EXPLANATIONS OF LETTERS OR NUMERALS

• UE: User equipment
• 10: Base station
• 101: Signal transmission unit
• 102: Signal reception unit
• 103: Allocation unit
• 104: Measurement unit
• 201: Signal transmission unit
• 202: Signal reception unit
• 203: Reception unit
• 204: Measurement unit
• 1001: Processor
• 1002: Memory
• 1003: Storage
• 1004: Communication apparatus
• 1005: Input apparatus
• 1006: Output apparatus

Claims

1. A user equipment in a wireless communication system that includes a base station and the user equipment, the user equipment comprising:

a reception unit that receives allocations of radio resources to be used for transmitting uplink reference signals from the base station;

a measurement unit that measures reception quality of a downlink signal transmitted from the base station; and

a transmission unit that starts transmitting uplink reference signals using the radio resources allocated by the base station when the reception quality measured by the measurement unit satisfies a predetermined condition and stops transmission of uplink reference signals when the reception quality measured by the measurement unit does not satisfy the predetermined condition.

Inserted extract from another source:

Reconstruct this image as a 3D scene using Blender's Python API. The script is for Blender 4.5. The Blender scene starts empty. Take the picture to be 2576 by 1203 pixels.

2. The user equipment according to claim 1, wherein

the radio resources allocated by the base station are allocated such that different radio resources are associated with corresponding ranges of the reception quality of downlink signals, and

the transmission unit selects a radio resource associated with the reception quality measured by the measurement unit and transmits uplink reference signals.

3. The user equipment according to claim 1,

wherein the transmission unit reports the reception quality measured by the measurement unit to the base station when starting transmission of uplink reference signals using the radio resources allocated from the base station.

4. A user equipment in a wireless communication system that includes a base station and the user equipment, the user equipment comprising:

a reception unit that receives allocations of radio resources to he used for transmitting uplink reference signals and a period in which uplink reference signals are to be transmitted; and

a transmission unit that transmits uplink reference signals using the radio resources allocated by the base station in, the period in which uplink reference signals are to be transmitted and stops transmitting uplink reference signals in a period other than the period in which uplink reference signals are to be transmitted.

5. A transmission method executed by a user equipment in a wireless communication system that includes a base station and the user equipment, the transmission method comprising:

receiving allocations of radio resources to be used for transmitting uplink reference signals from the base station;

measuring reception quality of downlink signals transmitted from the base station; and

starting transmitting uplink reference signals using the radio resources allocated by the base station when the measured reception quality satisfies a predetermined condition and stopping transmission of uplink reference signals when the measured reception quality does not satisfy the predetermined condition.

6. The user equipment according to claim 2,

wherein the transmission unit reports the reception quality measured by the measurement unit to the base station when starting transmission of uplink reference signals using the radio resources allocated from the base station.